Comment from thorgal @ 2009/04/24
Quote:
Originally Posted by jmke View Post
please quote me where I talk about stuttering?
single vertex reaches 80~100mb/s in XP startup test
two in raid double of that, 4x of them in RAID without MFT who knows
cache can only help so much...
I don't dispute this, but have you already forgotten about Massman's troubles with single/double Core V2's in PC05 ? There wasn't any scaling at all... this has nothing to do with 4k random read/write, but is a SSD scaling problem in PC05.

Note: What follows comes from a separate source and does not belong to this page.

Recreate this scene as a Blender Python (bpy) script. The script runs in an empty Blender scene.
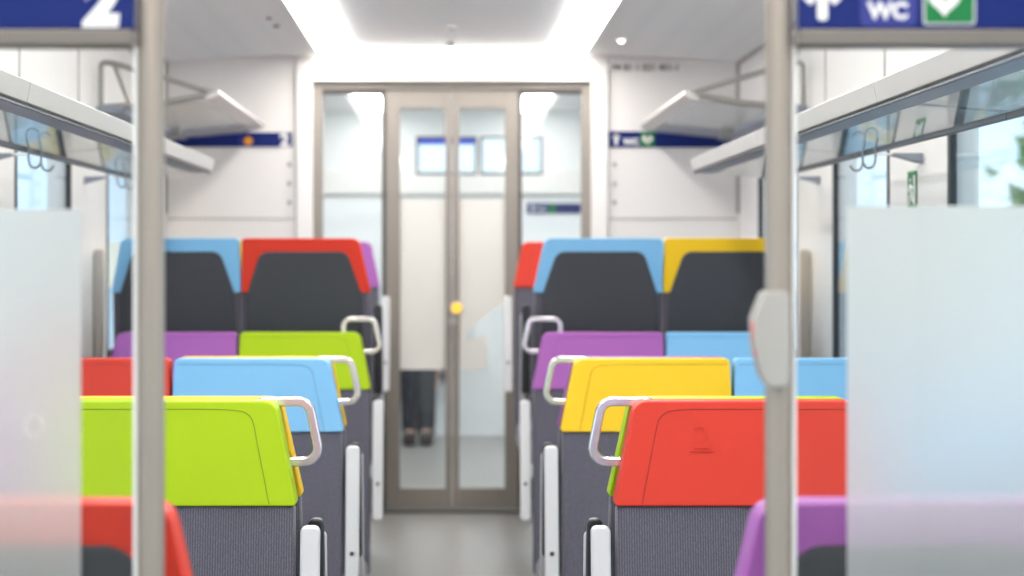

Comment from Massman @ 2009/04/24
Quote:
Originally Posted by jmke View Post
two in raid double of that
Raid0 doesn't give you doubled performance:

Comment from jmke @ 2009/04/24
Quote:
Originally Posted by thorgal View Post
I don't dispute this, but have you already forgotten about Massman's troubles with single/double Core V2's in PC05 ? There wasn't any scaling at all... this has nothing to do with 4k random read/write, but is a SSD scaling problem in PC05.
he didn't use a dedicated PCIe card
Comment from fhenus @ 2011/05/07
I work on a big project and we have been using SSD's for some months now and we noticed a LOT of improvement.